3 De allí que la utilización o la explotación del capital cultural meta en problemas peculiares a los
detentadores del capital económico o político, trátese de mecenas privados, o bien, en el otro extremo, de
patrones empresarios que emplean “cuadros” dotados de una específica competencia cultural (sin
referirnos ya a los nuevos mecenas de Estado): ¿Cómo comprar este capital estrechamente unido a la
persona, sin comprarla a ella, si eso ocasiona privarse del efecto de disimulación de la dependencia?
¿Cómo concentrar el capital —cuestión necesaria para ciertas empresas— sin concentrar a sus portadores,
si de ello resultan consecuencias rechazadas de antemano?

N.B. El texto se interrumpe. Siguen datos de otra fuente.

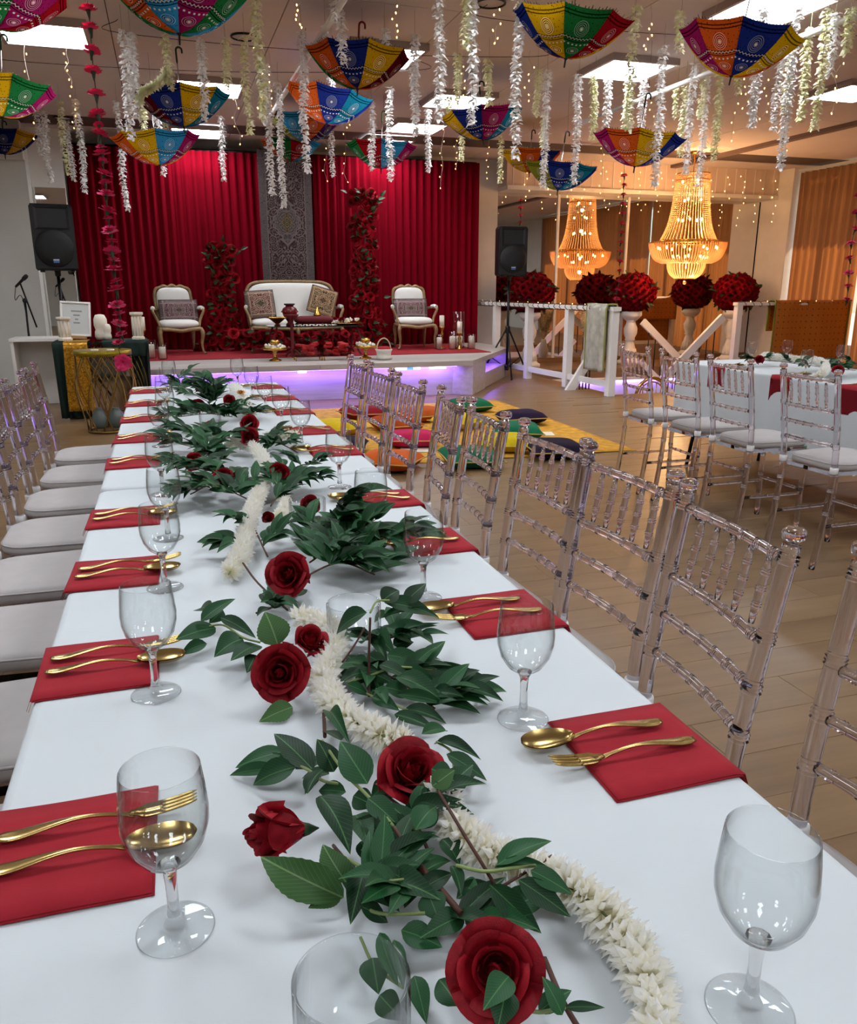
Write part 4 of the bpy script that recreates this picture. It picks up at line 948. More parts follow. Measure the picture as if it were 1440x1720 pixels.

La economía de las grandes colecciones de pintura, de las grandes fundaciones culturales, así
como la economía de la beneficencia, de la generosidad y del legado, descansan sobre
propiedades del capital cultural que los economistas no pueden explicar. Por su naturaleza, al
economicismo se le escapa la alquimia propiamente social por la que el capital económico se
transforma en capital simbólico, capital denegado o más bien desconocido.